Un jeu avec un cœur sauvage

C’est aussi là que Virginia risque de laisser pas mal de monde sur le bas-côté. Déjà, de par sa forme, le jeu ne laisse pas indifférent mais en prenant comme référence un réalisateur disons … clivant le jeu prend encore plus le risque de laisser les joueurs derrière. Pourtant, Virginia possède, toujours selon moi, énormément de qualités et, en premier lieu, une direction artistique et un sens de la mise en scène pertinents. Tout est extrêmement travaillé dans la façon de montrer l’action ou dans la découverte des nouvelles scènes (ou des nouveaux plans, selon comment on voit Virginia). Ces points font que le jeu mérite que l’on s’y intéresse.

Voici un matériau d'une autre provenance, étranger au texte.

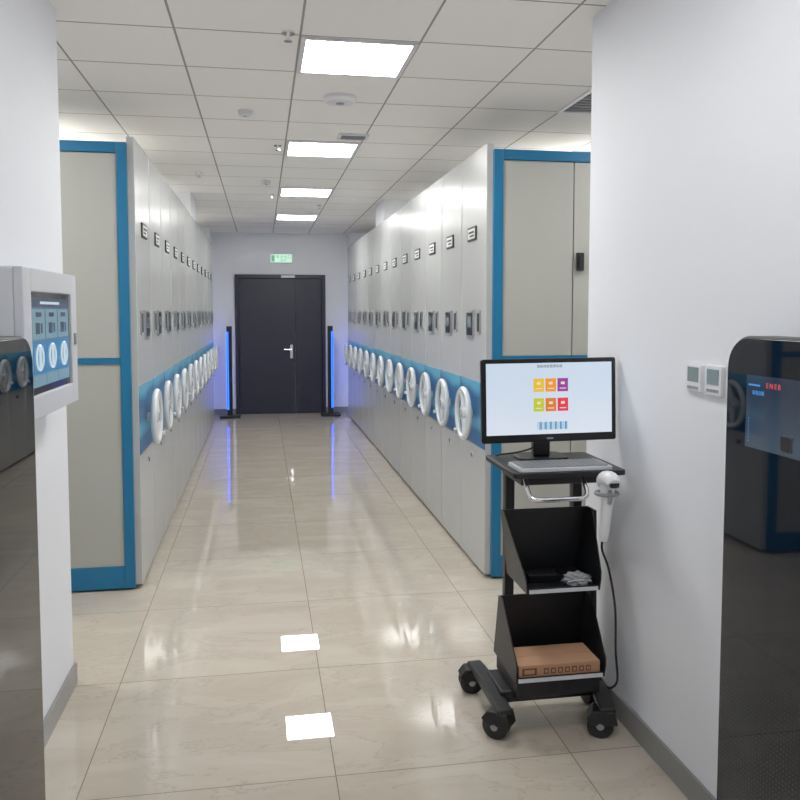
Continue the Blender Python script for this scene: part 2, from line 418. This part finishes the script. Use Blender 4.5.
# ------------------------------------------------------------------ mobile shelving cabinets
W = 0.556; HT = 2.42; DEP = 1.45
def make_cab_meshes(s):
    R = {}
    def X(v): return v*s
    g = 0.006
    bm = bmesh.new(); box(bm, X(0.05), X(DEP), -W/2+g+0.004, W/2-g-0.004, 0.03, 2.385); box(bm, X(0.06), X(DEP-0.02), -W/2+0.03, W/2-0.03, 0.0, 0.03, 1)
    box(bm, X(0.04), X(0.05), -W/2+g+0.002, W/2-g-0.002, 0.03, 2.385, 1)
    R['body'] = finish(bm, 'cabinet_body', [M['body'], M['dark']], False)
    bm = bmesh.new(); box(bm, X(0), X(0.04), -W/2+g, W/2-g, 0.02, HT)
    R['front'] = finish(bm, 'front_panel', [M['silver']], False)
    bm = bmesh.new(); box(bm, X(-0.004), X(0.001), -W/2+g+0.002, W/2-g-0.002, 0.73, 1.10)
    R['band'] = finish(bm, 'blue_band', [M['band']], False)
    # handwheel: round rim crossed by one broad central bar
    bm = bmesh.new(); xw = X(-0.058); N = 40; RR = 0.142
    sweep(bm, [(xw, RR*math.cos(2*math.pi*k/N), RR*math.sin(2*math.pi*k/N)) for k in range(N)], 0.0165, 10, closed=True)
    sweep(bm, [(xw, 0, -RR), (X(-0.050), 0, -0.07), (X(-0.046), 0, 0), (X(-0.050), 0, 0.07), (xw, 0, RR)], [0.014, 0.018, 0.030, 0.018, 0.014], 12)
    R['wheel'] = finish(bm, 'handwheel', [M['wheel']])
    bm = bmesh.new()
    cyl(bm, (X(-0.004), 0, 0), (X(-0.032), 0, 0), 0.024, 20); cyl(bm, (X(-0.030), 0, 0), (X(-0.070), 0, 0), 0.044, 28, r1=0.036)
    cyl(bm, (X(-0.070), 0, 0), (X(-0.073), 0, 0), 0.024, 24, mi=1)
    R['hub'] = finish(bm, 'wheel_hub', [M['wheel'], M['gray']])
    bm = bmesh.new()
    c = Vector((xw, RR*math.cos(math.radians(-40)), RR*math.sin(math.radians(-40))))
    cyl(bm, c, c+Vector((X(-0.032), 0, 0)), 0.010, 14, r1=0.013)
    R['knob'] = finish(bm, 'spinner_knob', [M['wheel']])
    bm = bmesh.new()
    box(bm, X(-0.008), X(0.001), -0.092, 0.092, -0.040, 0.040, 0); box(bm, X(-0.0095), X(-0.0079), -0.078, 0.078, -0.029, 0.029, 1)
    box(bm, X(-0.0105), X(-0.0094), -0.06, 0.06, 0.002, 0.014, 0); box(bm, X(-0.0105), X(-0.0094), -0.06, 0.03, -0.018, -0.008, 0)
    R['label'] = finish(bm, 'label_holder', [M['dark'], M['paper']], False)
    bm = bmesh.new()
    box(bm, X(-0.012), X(0.001), -0.080, 0.080, -0.08, 0.08, 0); box(bm, X(-0.014), X(-0.0118), -0.066, 0.066, -0.067, 0.067, 1)
    box(bm, X(-0.0150), X(-0.0138), -0.045, 0.045, -0.02, 0.04, 2)
    R['disp'] = finish(bm, 'control_display', [M['gray'], M['bezel'], M['lcd']], False)
    bm = bmesh.new()
    box(bm, X(-0.008), X(0.001), -0.033, 0.033, -0.065, 0.065, 0); box(bm, X(-0.0095), X(-0.0079), -0.022, 0.022, -0.052, 0.052, 1)
    R['slot'] = finish(bm, 'card_reader', [M['gray'], M['dark']], False)
    bm = bmesh.new(); cyl(bm, (X(0.001), 0, 0), (X(-0.012), 0, 0), 0.016, 18); box(bm, X(-0.014), X(-0.0119), -0.002, 0.002, -0.008, 0.008, 1)
    R['lock'] = finish(bm, 'lock', [M['chrome'], M['dark']])
    z1 = 2.385
    bm = bmesh.new(); y0, y1 = -W/2-0.022, -W/2+g+0.004
    f0, f1 = 0.035, DEP
    box(bm, X(f0), X(f0+0.052), y0, y1, 0.012, z1); box(bm, X(f1-0.05), X(f1), y0, y1, 0.012, z1)
    box(bm, X(f0+0.052), X(f1-0.05), y0, y1, z1-0.055, z1); box(bm, X(f0+0.052), X(f1-0.05), y0, y1, 0.012, 0.13)
    R['eframe'] = finish(bm, 'end_frame', [M['blue']], False)
    bm = bmesh.new()
    box(bm, X(f0+0.052), X(f1-0.05), y0+0.006, y1, 1.225, 1.255)
    R['erail'] = finish(bm, 'end_rail', [M['blue']], False)
    bm = bmesh.new()
    xs = [f0+0.052, f0+0.052+0.410, f0+0.052+0.410*2, f1-0.05]
    for i in range(3):
        for (za, zb) in ((0.13, 1.225), (1.255, z1-0.055)):
            box(bm, X(xs[i]+0.003), X(xs[i+1]-0.003), y0+0.012, y1, za+0.001, zb-0.001)
    R['epanel'] = finish(bm, 'end_panel', [M['endp']], False)
    bm = bmesh.new()
    box(bm, X(0.515), X(0.555), y0-0.006, y0+0.012, 1.73, 1.83); box(bm, X(0.525), X(0.545), y0-0.014, y0-0.006, 1.75, 1.81)
    R['elatch'] = finish(bm, 'door_latch', [M['dark']], False)
    return R

def cab_row(s, xf, ystart, n, grp):
    R = make_cab_meshes(s)
    for i in range(n):
        yc = ystart+W*(i+0.5)
        first = i == 0
        lab = ('light gray mobile shelving cabinet with handwheel and blue framed end panel' if first
               else 'light gray mobile shelving cabinet with handwheel on teal band')
        T = thing('mobile_shelving_cabinet', (xf, yc, 0), lab, 'cabinet', group=grp)
        obj('cabinet_body', R['body'], T)
        obj('front_panel', R['front'], T, bevel=0.004)
        obj('blue_band', R['band'], T)
        wh = obj('handwheel', R['wheel'], T, (0, 0, 0.905), (0.12*((i*3) % 5)-0.2, 0, 0))
        obj('wheel_hub', R['hub'], wh); obj('spinner_knob', R['knob'], wh)
        obj('label_holder', R['label'], T, (0, 0.02, 1.955), bevel=0.002)
        obj('control_display', R['disp'], T, (0, 0.04, 1.43), bevel=0.002)
        obj('card_reader', R['slot'], T, (0, -0.14, 1.44))
        obj('lock', R['lock'], T, (0, -0.02, 0.66))
        if first:
            obj('end_frame', R['eframe'], T, bevel=0.002); obj('end_rail', R['erail'], T)
            obj('end_panel', R['epanel'], T, bevel=0.0015)
            if s > 0: obj('door_latch', R['elatch'], T)
cab_row(1, 1.22, 4.28, 13, 'row of mobile shelving cabinets beside the trolley side')
cab_row(-1, -0.655, 4.44, 12, 'row of mobile shelving cabinets beside the wall screen side')

# ------------------------------------------------------------------ security gate posts
def gate(x, o):
    T = thing('security_gate_post', (x, 11.55, 0), 'slim black gate post with glowing blue light strip beside the door', 'gate post', group='blue lit gate posts')
    quick('base_plate', lambda bm: prism(bm, rrect(-0.14, 0.14, -0.12, 0.12, 0.03), 'Z', 0, 0.035), [M['black']], T, 0.003)
    quick('post', lambda bm: prism(bm, rrect(-0.036, 0.036, -0.05, 0.05, 0.008), 'Z', 0.035, 1.30), [M['black']], T)
    def st(bm):
        box(bm, o*0.036, o*0.041, -0.03, 0.03, 0.12, 1.22, 0)
        box(bm, o*0.012, o*0.027, -0.052, -0.050, 0.12, 1.22, 1)
    quick('light_strip', st, [M['bluelight'], M['bluefront']], T)
gate(-0.46, -1); gate(0.965, 1)

# ------------------------------------------------------------------ kiosks (gloss black)
def kiosk(name, xa, xb, y0, y1, label, face, gm):
    T = thing(name, ((xa+xb)/2, (y0+y1)/2, 0), label, 'kiosk')
    hx = abs(xb-xa)/2; hy = (y1-y0)/2
    quick('kiosk_body', lambda bm: prism(bm, rrect(-hy, hy, 0.03, 1.44, 0.085, 10, (1,1,0,0)), 'X', -hx, hx), [M['black']], T, 0.004)
    quick('plinth', lambda bm: box(bm, -hx+0.01, hx-0.01, -hy+0.02, hy-0.02, 0, 0.03), [M['dark']], T)
    fx = -hx if face < 0 else hx
    quick('glass_front', lambda bm: prism(bm, rrect(-hy+0.006, hy-0.006, 0.036, 1.434, 0.08, 10, (1,1,0,0)), 'X', fx, fx+0.006*face), [gm], T, 0.001)
    return T, hx, hy, fx
K, hx, hy, fx = kiosk('self_service_kiosk', 1.20, RW-0.014, 1.03, 1.91, 'gloss black self-service kiosk with small touch screen against the wall', -1, M['perf'])
def ly(y): return y-K.location.y
m_ks = gradient_screen('kiosk_screen', srgb(66, 82, 98), srgb(36, 48, 68), 'Z', 1.17, 1.34, 0.6)
KS = quick('touch_screen', lambda bm: box(bm, fx-0.009, fx-0.006, ly(1.50), ly(1.815), 1.165, 1.345), [m_ks], K)
k_red = emat('k_red', srgb(215, 70, 60), 0.85); k_cy = emat('k_cyan', srgb(60, 140, 215), 0.8)
TR = (math.pi/2, 0, -math.pi/2)
obj('screen_text', text_mesh('screen_text', 'E N E B', 0.017, k_red, 0.0003, 'LEFT'), KS, (fx-0.0098, ly(1.735), 1.323), TR)
obj('screen_text', text_mesh('screen_text', '读者自助', 0.012, k_cy, 0.0003, 'LEFT'), KS, (fx-0.0098, ly(1.790), 1.302), TR)
def kmarks(bm):
    x0, x1 = fx-0.0105, fx-0.009
    box(bm, x0, x1, ly(1.804), ly(1.760), 1.319, 1.323, 0)
    for i in range(8):
        box(bm, x0, x1, ly(1.80), ly(1.802), 1.18+0.008*i, 1.182+0.008*i, 0)
quick('screen_graphics', kmarks, [k_cy], KS)
def rd(bm):
    prism(bm, rrect(ly(1.634), ly(1.674), 1.174, 1.214, 0.008, 4), 'X', fx-0.012, fx-0.009, 0)
    prism(bm, rrect(ly(1.637), ly(1.671), 1.177, 1.211, 0.006, 4), 'X', fx-0.0128, fx-0.0119, 1)
quick('card_reader', rd, [M['dgray'], M['dark']], K)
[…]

Le titre pousse aussi la critique que je suis en train de faire dans ses retranchements. Ais-je envie de réduire le jeu à une simple note, le jeu est-il réductible à une simple note ? N’est-il pas trop … autre. S’il est des jeux qui se veulent être de simples produits de consommation, il en est d’autres qui font bouger les lignes, essaient de nouvelles approches. Même si elles sont parfois bancales et maladroites elles ne justifient pas, à mon avis, une simple note pour être appréhendées. A méditer, donc.

Verdict

0/10

Virginia est définitivement un jeu à part et cette note est, évidemment, faite pour marquer cette différence et non sa qualité. De par sa forme et son fond, il en laissera sans aucun doute beaucoup de marbre voire en énervera probablement certains (comme le cinéma de Lynch, en fait). Il reste néanmoins, à mon avis, une proposition unique et une réflexion intéressante sur le jeu vidéo et sur ce que le cinéma peut lui apporter. Un jeu à découvrir en connaissance de cause.